When you ask someone how they are doing, chances are they’re likely to respond with the all-too-culturally-appropriate “I’m fine.” We’ve all been guilty of it at one time or another. We tell it to others, and we convince ourselves to believe it as well. It’s not always a lie, but it’s not always true, either. It may in fact be one of the biggest lies we tell ourselves and others.

Can you give yourself permission to be something other than “fine?”

Many of us grew up in households where our emotions were mishandled. Even though our caregivers may have been doing “the best they could,” many of us still lived the reality of our emotions being dismissed or invalidated. Some of us were downright abused. So what did we do? We coped in the best way we knew how: we acted out, we retreated inward, or we put on a mask and pretended that we were okay when in fact, we were not.

These maladaptive methods of coping carry into our adult lives if we aren’t careful. We fall into the trap of “I’m fine” without even realizing it! Have you ever stopped to consider that quickly reacting with “I’m fine” may actually be a way that you continue to invalidate your own emotions and experiences rather than allowing yourself space to be what we truly are?

Now…I’m not saying that you should pour your heart and soul out to the cashier at the store or that it’s appropriate to burst into tears in front of the young girl selling cookies, but I am saying that there are plenty of alternatives to “fine” that may actually be a much more accurate reflection of what you are experiencing! Consider giving yourself permission to become a more authentic version of yourself by being counter-cultural. Instead of “fine,” is it possible to come up with a different adjective to describe how you’re doing? Are you content? Heartbroken? Exasperated? Disillusioned? Excited? Blessed? The list is as endless as our emotional experience is complex.
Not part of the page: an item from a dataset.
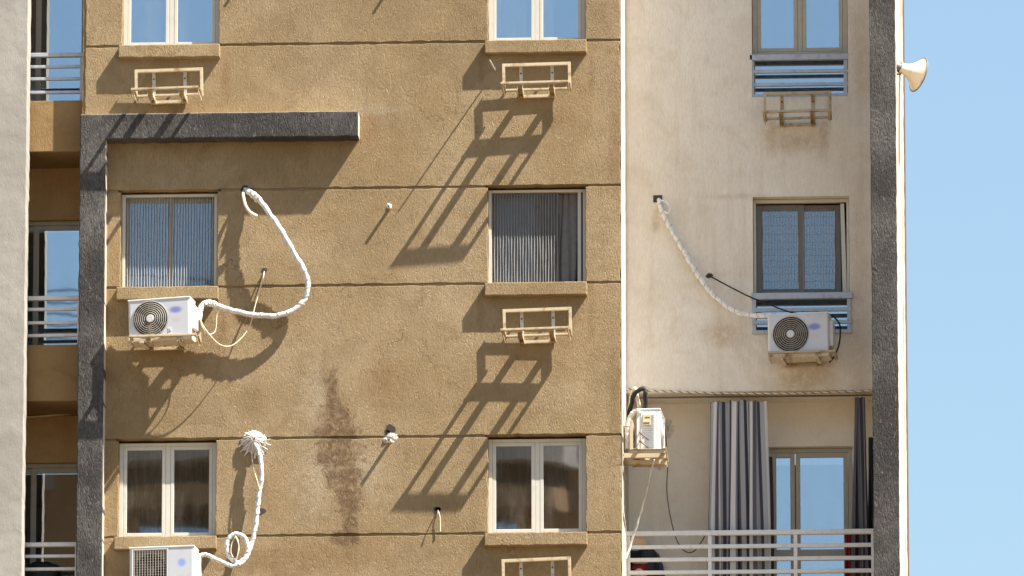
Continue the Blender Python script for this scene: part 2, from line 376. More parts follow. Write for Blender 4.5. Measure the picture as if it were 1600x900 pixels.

 Are you actually fine? It’s okay if the answer is yes. That most certainly can be our experience! But consider extending yourself the grace and kindness of validating your own experience by responding to others and to yourself with a word other than “fine.” Do what you can to give others the courage to do the same. Consider asking yourself the question “how am I really doing today?” Answer it honestly. Reach out for support if you need it, or celebrate if things are going well! Begin to be a living example of emotional validation to yourself and to others. Let go of the need to hide behind a mask of false contentment. What a powerful and refreshing impact that can have!